Je fais partie de ces gens qui ont toujours un bouquin dans leur sac et qui n’hésitent pas à racheter un livre s’ils ont oublié leur exemplaire à la maison. Quand je n’ai pas de librairie ou de bibliothèque à disposition, je lis tout ce qui me tombe sous la main : tickets de parking, cartes de visite, dos d’une boîte de céréales. Je ne peux pas faire autrement, c’est compulsif ! Je lis en voiture (quand je ne suis pas au volant !) même si cela me donne mal au cœur, et je ne peux pas prendre un bain sans un bouquin à portée de main. Je ne le lis pas forcément mais j’ai besoin de savoir qu’il est là, à disposition. Je pense que c’est génétique : ma mère aussi lit dans sa baignoire et m’a raconté que le pire, quand on vieillit et qu’on a besoin de lunettes, c’est de ne plus rien y voir à cause de la buée sur les verres. Moi je dis qu’il faut en profiter tant qu’on peut !
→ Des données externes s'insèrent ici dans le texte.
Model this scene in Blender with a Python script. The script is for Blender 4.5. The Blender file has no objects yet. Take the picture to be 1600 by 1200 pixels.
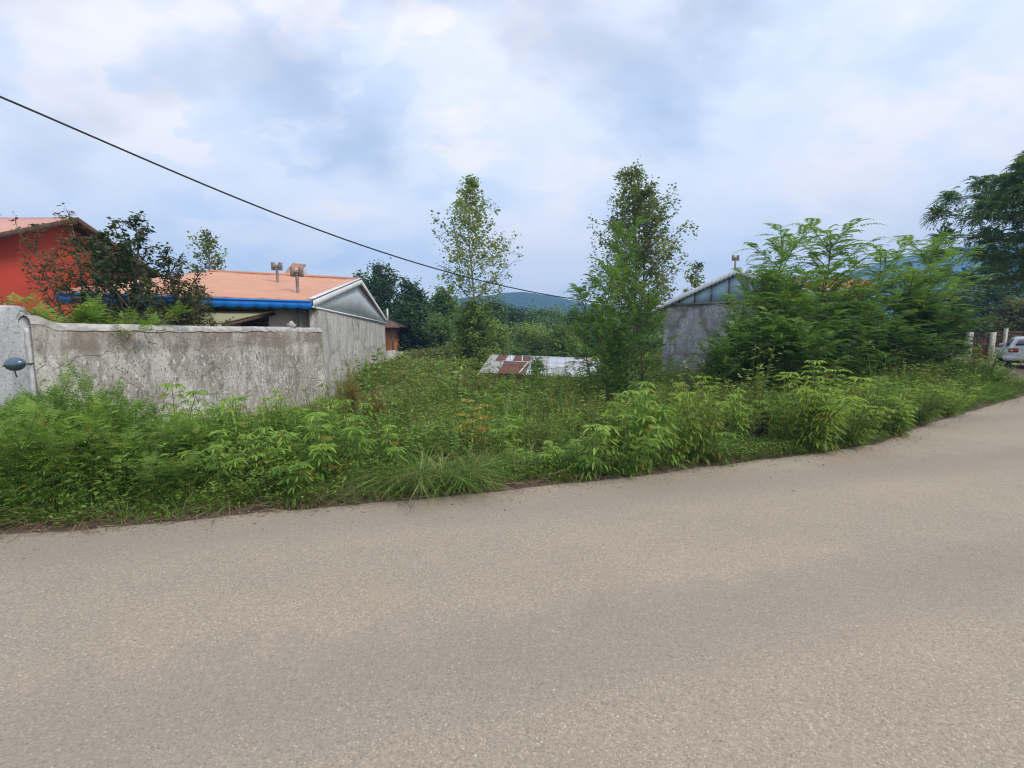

Quel est le livre qui vous a donné envie de devenir écrivaine ?
La Forêt enchantée d’Enid Blyton. C’était mon livre préféré (à cinq ans, je le lisais avant, pendant et après l’école) et c’est celui qui a déclenché chez moi la passion de la lecture. Mon addiction à l’écriture et mon besoin de lire sont liés, et je dois une fière chandelle à Enid Blyton, qui a su enchanter mon imagination d’enfant. Quand j’analyse les livres que j’écris aujourd’hui, je peux y déceler son influence indéniable… Énigmes, secrets et cottages aux abords d’une forêt sombre circulent encore dans les méandres de mon cerveau.
Que faites-vous quand vous n’écrivez pas ?
Mon mari étant musicien de jazz, la musique joue un rôle considérable dans notre vie. J’ai des goûts éclectiques : outre le jazz, de John Coltrane à Ella Fitzgerald en passant par Madeleine Peyroux, j’écoute de la musique celtique, du classique, qu’il soit mélancolique ou au contraire follement joyeux. Et puis je suis fan de Radiohead, Nick Cave, Portishead. Mon album favori de tous les temps ? Grace, de Jeff Buckley.